第三十三話 レースにあって、単独セーリングに無いもの

セーリングにおいては、レースだろうと、単独のデイセーリングだろうとセーリングはセーリングに違い無いと思います。しかし、根本的に異なる事がふたつ。ひとつは、当たり前ですが、他艇との競争ですから、競争意識が生まれます。それが気持ちを活気づかせてくれます。もちろん、イラつく事もあるんですが。それを好まない方もおられます。

もうひとつは、コース設定です。これは縛りであり、だれもが守らなければならないルールです。単独セーリングであれば、自由に、勝手気ままにどこを走っても良いのですが、レースでは固定されます。しかし、そのルールがある事によって、セーリングに別の要素が生まれます。

実は、このコース設定というのは大きな意味があると思います。コースが設定される事によって、そのコースを最も速く走ってゴールするにはどうしたら良いかという事を考える事になります。それがあるからこそ、いつタックすべきか、上りの角度稼ぎの走りとか、セーリングに明確な方向性が生まれます。

一方、単独セーリングではそういう縛りがありません。だから自由ではあるのですが、だからこそ、
適当にタックしたり、角度稼ぎのセーリング等に、今一明確な意識を持ちきれない事もあります。

単独セーリングにおいては、コース取り以外の要素が強く、その代わり、例えば、気持ち良く快走している場合、そのままのコースで良い気分を味わい続ける事ができりますが、レースでしたら、そんな気分に浸っている場合じゃないという事はあると思います。ですから、どっちもどっちなんですが、そこで、単独セーリングにおいても、自分でコース設定をして走る事があっても良いのではないでしょうか?

その理由は上り角度稼ぎのセーリングだとか、理由が明確なタッキングとか、何故、このコースを取るのかとか、それこそレースでの要素を取り入れて、セーリングの意図を明確にする為です。

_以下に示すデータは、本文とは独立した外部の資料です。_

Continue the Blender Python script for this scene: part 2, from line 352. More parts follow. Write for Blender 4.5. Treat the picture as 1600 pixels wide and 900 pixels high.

セーリングは舵とセール角度とセール形状ですが、そこで気持ちの良いセーリングを味わい、また時に、コース取りという別の要素も遊ぶ事ができる。他艇が居ないだけに、競争意識はありませんが、でも、コース取りの要素が新たな面白さも加えてくれる。

これも使い分けですね。意識的に何でも使いわけていきます。ピクニックとか、セーリングとか、コース設定とか、いろいろ意識的に使い分けて、各乗り方のそれぞれの面白さを味わっていく。或は、たまにでもレースに参加されても良いかと思います。そうしますと、そういう要素がリアルに感じられます。

島回りでも良いし、あそこまで行って帰ってくるでも良いし、何でも良いから自分でコースを決めては如何でしょうか? 或は、全体のコースまで決めなくても、例えば、上りで走る時に、到達したい方向だけを決めて、明確な上り角度を意識して走るとかですね。そうすれば、いつ、どんな状況でタックをすべきかが明確になります。そういう要素を遊んでみるのも面白いかと思います。そういう場合は、今吹いてくる真の風向を到達したい方向に設定すると良いと思います。そうすると、風向が意識され、その後の変化も意識され、タックも意識されます。風速も意識されます。それだけでも面白くなるかと思います。